分解して知る、「Apple Watch Series 3」のモバイル通信を担う部品たち:バラして見ずにはいられない(2/2 ページ)
歴代のApple Watchを見ると、新技術はまずWatchに搭載され、それからiPhoneに搭載されるようだ。今回は「Apple Watch Series 3」(セルラーモデル)を分解。気になるeSIMや、モバイル通信用のアンテナなどを見ていきたい。
無線充電方式も変更?
初代のApple WatchとSeires 2のワイヤレス充電は、円形の充電パッドを背面に磁石で付けるという方式を採用しており、Appleの認定を充電器のみ使用できる。Series 3にも同様の専用チャージャーが付属している。
Appleは間もなく自社製無線充電器を発売する予定だ。形状はお皿のようなものといわれている。
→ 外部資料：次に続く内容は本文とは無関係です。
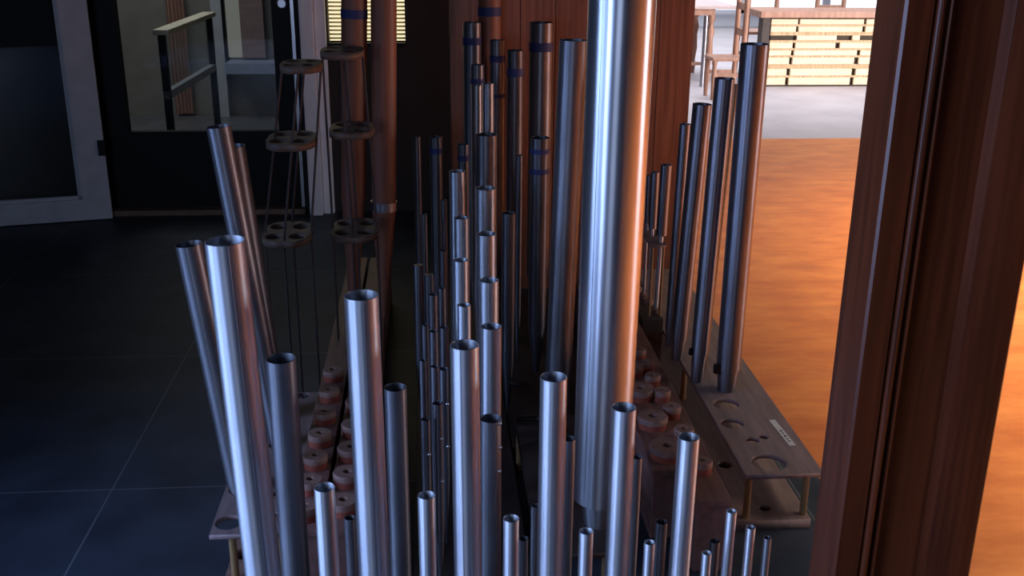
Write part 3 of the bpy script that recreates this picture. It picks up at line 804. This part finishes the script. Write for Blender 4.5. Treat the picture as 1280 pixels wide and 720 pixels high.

価格は不明だが、「Qi」に対応した他社の充電器の価格は3000円以上のものが多い。iPhoneの隣にApple Watchの背面を接するように置くだけで充電できるのかもしれない。iPhoneの無線充電方式はQiに対応しているため、その隣に置いて充電できるとすれば、Series 3もQiの対応を開始したと推定できる。
バッテリーはどうなった?
Apple Watch Series 2とSeries 3の42mmサイズモデルに搭載されているバッテリー寸法は約26.5×18×5.15mmでほとんど変っていない。容量はSeries 2が334mAh、Series 3が350mAhと約5%増えた。容積が同じ場合、バッテリーメーカーが技術の進歩で容量をアップできることを示しているようで興味深い。リチウムイオンバッテリーのエネルギー密度は限界まで高まっている。Apple Watchを充電せずに1週間使えるようになるには、全個体電池など次世代バッテリーの登場を待つ必要がある。
リチウムイオンバッテリーがモバイル機器に搭載されて約20年。次世代バッテリーはいつ登場するのか? 現在、研究段階で数多くの試作品が存在するが、消費者が手にするには数年ではなく、5年や10年といったスパンで見る必要があるようだ。しかしその頃になるとモバイル機器の能力は再び飛躍的に向上していて、バッテリーがカラになるスピードは今と変わらないかもしれない。
Apple Watchが示す未来のiPhone
数多いウェアラブルの大半は充電用のソケットを持ち、そこにケーブルを挿して充電する。Apple Watchは初代から接続用コードがなく、充電も無線で行われている。最近のiPhoneもイヤフォンジャックがなくなってワイヤレス充電機能を搭載するなど、コードレス化への道を歩んでいる。Apple Watchに搭載されていてiPhoneに搭載されていない機能の1つに、心拍センサーがある。今後の高級スマートフォンはヘルスケア機能を搭載する傾向にあり、心拍センサーもいずれiPhoneに移植されるかもしれない。
また次世代ディスプレイとして、「マイクロLED」の名前が挙がっている。超小型のLEDをディスプレイエリアに敷きつめて点滅させ、ディスプレイ素子として利用するものである。テレビなど大型パネルでは間もなく登場するといわれているが、小型で技術難度の高いモバイル用ディスプレイへの応用にはより長い時間を要するといわれている。Appleの場合、技術テストベッドのApple Watchに最初に搭載されるのかもしれない。Watchはまだまだ見どころ満載の製品と筆者は思うが、皆さんは次にどんな新機能が思い浮かぶだろうか。